O mesmo fez o líder do Chega, André Ventura, que considerou que o Governo foi "derrotado", mas retorquiu que "abolir portagens não é uma força de bloqueio", antes da "democracia".
PS justifica mudança de posição com "novo programa"
Também durante o debate os partidos tiveram de se defender das acusações de "incongruência" vindas da direita: ao PS por querer "hoje o que dizia ser impossível há seis meses" ou já não estar preocupado com "as contas públicas equilibradas" e ao Chega por dizer que quer "derrubar o socialismo" e, depois, "votar maioritariamente ao lado do PS e da extrema-esquerda", como assinalou Paulo Núncio, do CDS.
Pelo PS, Jorge Botelho defendeu que, depois da “redução progressiva” de 65% dos preços das portagens face a 2011, posta em marcha pelos governos do PS, é preciso “reduzir os 35% que faltam” para aumentar os "rendimentos" e a "competitividade". E recusou qualquer incoerência por ter votado contra o fim das portagens nas SCUT no passado, argumentando que, durante os governos de António Costa, o PS defendia a redução das portagens nas ex-Scut, ao passo que no programa actual defende a abolição.
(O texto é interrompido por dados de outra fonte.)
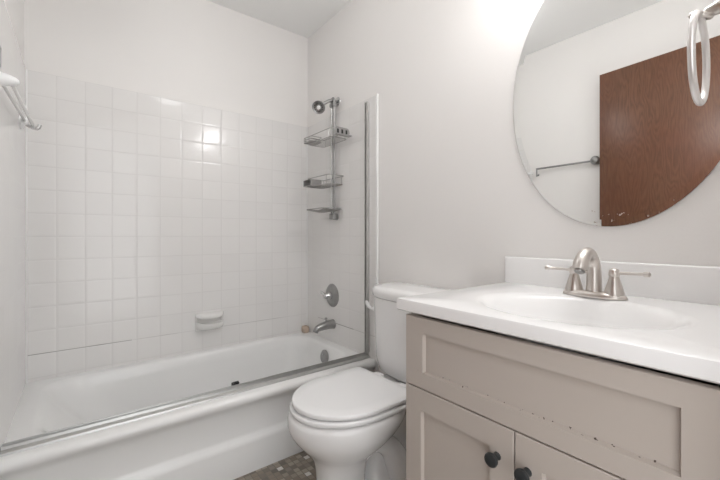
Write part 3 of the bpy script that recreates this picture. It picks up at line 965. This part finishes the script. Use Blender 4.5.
# ================================================================== TOWEL RING (on the doorway wall)
rg = thing('towel_ring', 'pale satin towel ring hanging from a wall arm in front of the mirror', 'towel ring', (-0.47, YS, 1.38))
bm = bmesh.new()
lathe(bm, [(0.028, 0), (0.028, 0.005), (0.020, 0.012), (0.015, 0.020), (0.0130, 0.045), (0.0110, 0.065), (0.0085, 0.080), (0.005, 0.085), (0.003, 0.086)], (-0.455, YS, 1.400), (-0.04, 1, -0.20), 24)
finish('post', bm, 'nickel', rg)
bm = bmesh.new()
tube(bm, arc((-0.460, YS + 0.086, 1.382), 0.0135, 0, 2 * PI * 31 / 32, 31, (1, 0.15, 0.25), (-0.1, 0.9, 0.45)), 0.0042, 10, closed=True)
finish('eyelet', bm, 'nickel', rg)
bm = bmesh.new()
tube(bm, arc((-0.464, YS + 0.087, 1.309), 0.070, 0, 2 * PI * 63 / 64, 63, (1.0, 0.03, 0), (-0.05, -0.02, 1.0)), 0.0052, 14, closed=True)
finish('ring', bm, 'satin', rg)

# ================================================================== LAMPS (both above the frame; the ceiling globe is added fill light)
cl = thing('added_fill_lamp', 'unseen fill lamp added below the ceiling, lit opal glass globe on a short stem', 'fill lamp', (-0.74, -0.86, ZC))
bm = bmesh.new(); lathe(bm, [(0.16, 0), (0.16, 0.012), (0.14, 0.02), (0, 0.02)], (-0.74, -0.86, ZC), (0, 0, -1), 40)
finish('fill_base', bm, 'chrome', cl)
bm = bmesh.new(); lathe(bm, [(0.012, 0.02), (0.012, 0.195), (0.03, 0.20), (0.03, 0.215), (0, 0.215)], (-0.74, -0.86, ZC), (0, 0, -1), 20)
finish('fill_stem', bm, 'chrome', cl)
bm = bmesh.new(); bmesh.ops.create_uvsphere(bm, u_segments=32, v_segments=20, radius=0.10)
for v in bm.verts:
    v.co += Vector((-0.74, -0.86, ZC - 0.30))
finish('fill_globe', bm, 'lamp', cl)
vl_ = thing('vanity_lamp', 'chrome wall lamp bar with three lit glass globes above the mirror', 'wall lamp', (0, -1.853, 2.00))
bm = nb(-0.03, 0, -2.09, -1.62, 2.00, 2.08, bev=0.006)
finish('lamp_bar', bm, 'chrome', vl_)
for k in range(3):
    y = -1.853 + (k - 1) * 0.17
    bm = bmesh.new()
    lathe(bm, [(0.012, 0), (0.012, 0.07), (0.024, 0.075), (0.024, 0.095), (0.0, 0.096)], (-0.03, y, 2.04), (-1, 0, 0), 20)
    finish('lamp_socket', bm, 'chrome', vl_)
    bm = bmesh.new()
    bmesh.ops.create_uvsphere(bm, u_segments=24, v_segments=14, radius=0.045)
    for v in bm.verts:
        v.co += Vector((-0.165, y, 2.04))
    finish('lamp_globe', bm, 'vlamp', vl_)

for o in bpy.data.objects:
    if '_base' in o:
        del o['_base']
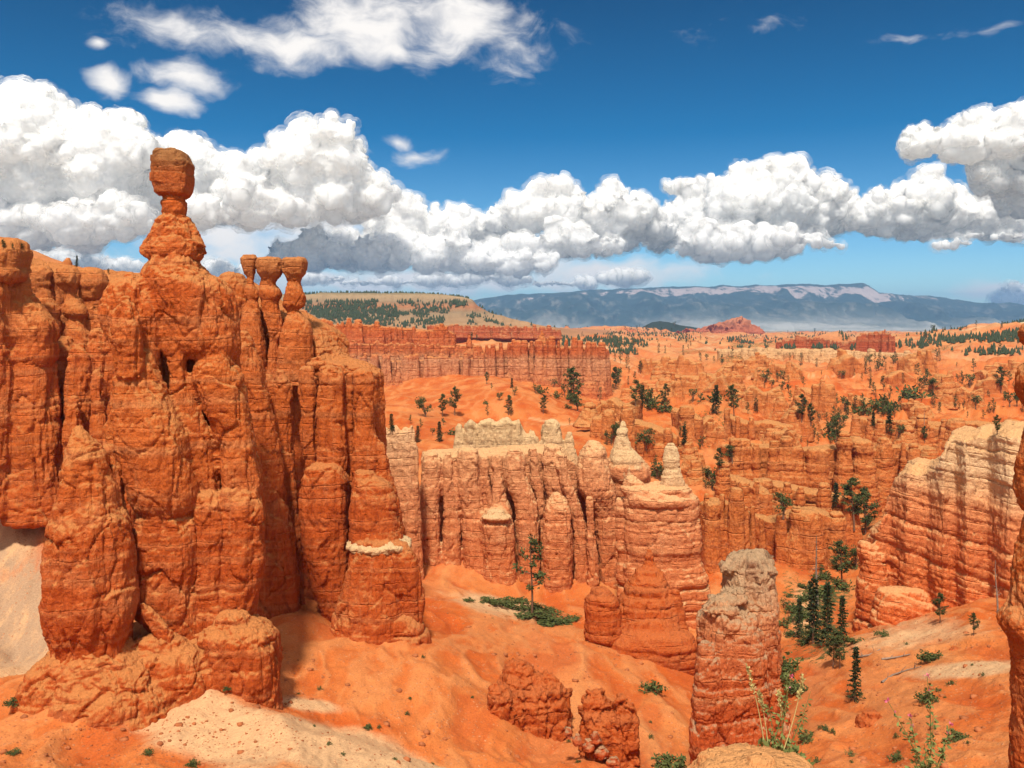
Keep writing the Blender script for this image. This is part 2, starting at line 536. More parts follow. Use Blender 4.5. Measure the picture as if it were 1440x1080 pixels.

“Há um novo tempo, um novo programa”, disse o deputado, defendendo que a proposta do PS se trata do “cumprimento” desse programa e que tem um “valor mais do que aceitável para acomodar no Orçamento do Estado” para 2025.
Da bancada do Chega, Pedro Pinto contrapôs que o Chega acompanha a medida do PS porque não tem "nenhuma coligação negativa", apenas "com o povo português".
Já o BE e o PCP alinharam-se em criticar PSD e CDS por nunca terem votado a favor do fim das portagens para "protegerem os interesses das concessionárias” e ao Chega por não ter tido a "coragem" de apresentar um projecto de lei e querer "enganar as populações".
Pelo Livre, Rui Tavares questionou porque é que o PSD e o CDS fizeram apenas recomendações “do ponto de vista orçamental” e, pelo PAN, Inês de Sousa Real, defendeu a renegociação das parcerias público-privadas de forma a reduzir os encargos do Estado e canalizar recursos para os transportes públicos.